— BEGIN —
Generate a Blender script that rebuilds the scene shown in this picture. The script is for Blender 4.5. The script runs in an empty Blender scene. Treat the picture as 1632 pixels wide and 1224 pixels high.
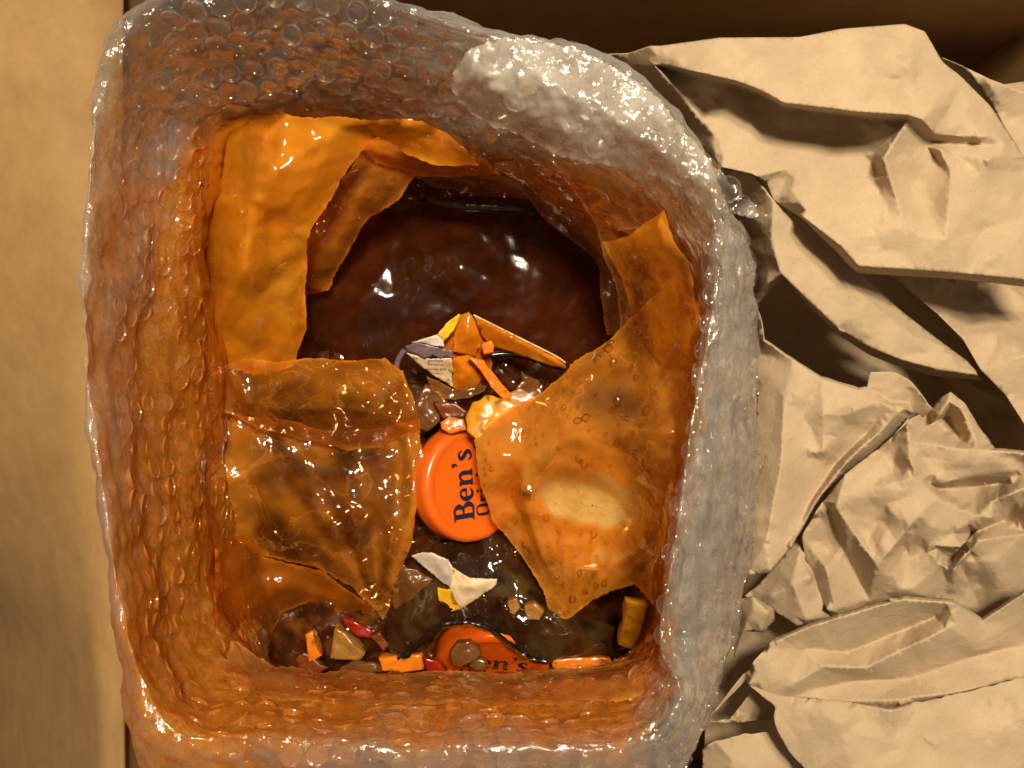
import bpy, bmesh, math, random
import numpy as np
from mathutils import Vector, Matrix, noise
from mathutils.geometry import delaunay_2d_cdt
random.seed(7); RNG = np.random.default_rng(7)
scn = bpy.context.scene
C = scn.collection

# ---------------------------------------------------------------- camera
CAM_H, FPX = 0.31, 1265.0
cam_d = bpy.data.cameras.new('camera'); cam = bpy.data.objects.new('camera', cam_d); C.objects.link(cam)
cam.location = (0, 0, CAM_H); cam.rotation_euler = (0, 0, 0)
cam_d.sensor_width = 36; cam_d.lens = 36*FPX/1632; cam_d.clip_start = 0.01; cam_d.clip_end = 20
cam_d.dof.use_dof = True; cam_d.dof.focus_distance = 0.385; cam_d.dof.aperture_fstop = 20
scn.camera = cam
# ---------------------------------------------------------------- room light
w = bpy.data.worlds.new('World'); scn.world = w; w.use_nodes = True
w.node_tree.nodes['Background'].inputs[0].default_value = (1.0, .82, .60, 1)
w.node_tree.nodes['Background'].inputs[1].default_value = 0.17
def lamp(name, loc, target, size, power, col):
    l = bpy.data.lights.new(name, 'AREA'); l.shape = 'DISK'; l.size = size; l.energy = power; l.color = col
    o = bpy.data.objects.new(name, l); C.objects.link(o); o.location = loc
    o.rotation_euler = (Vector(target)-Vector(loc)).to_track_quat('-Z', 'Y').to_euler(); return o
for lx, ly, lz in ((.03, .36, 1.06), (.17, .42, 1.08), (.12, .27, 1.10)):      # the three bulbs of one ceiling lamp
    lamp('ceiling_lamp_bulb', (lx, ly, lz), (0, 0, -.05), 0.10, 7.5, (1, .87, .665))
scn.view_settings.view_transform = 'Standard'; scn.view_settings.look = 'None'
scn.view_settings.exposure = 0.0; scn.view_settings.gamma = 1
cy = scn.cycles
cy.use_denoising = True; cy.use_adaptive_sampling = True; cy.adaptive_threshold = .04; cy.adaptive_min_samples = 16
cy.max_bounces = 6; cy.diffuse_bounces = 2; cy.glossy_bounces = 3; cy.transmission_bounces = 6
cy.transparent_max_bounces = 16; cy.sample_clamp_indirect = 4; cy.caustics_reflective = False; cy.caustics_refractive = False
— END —
Request: Everything from the first line to the line with "C = scn.collection" must be repeated exactly, and nothing else. Leave the pictures out.

Complete response:
Generate a Blender script that rebuilds the scene shown in this picture. The script is for Blender 4.5. The script runs in an empty Blender scene. Treat the picture as 1632 pixels wide and 1224 pixels high.
import bpy, bmesh, math, random
import numpy as np
from mathutils import Vector, Matrix, noise
from mathutils.geometry import delaunay_2d_cdt
random.seed(7); RNG = np.random.default_rng(7)
scn = bpy.context.scene
C = scn.collection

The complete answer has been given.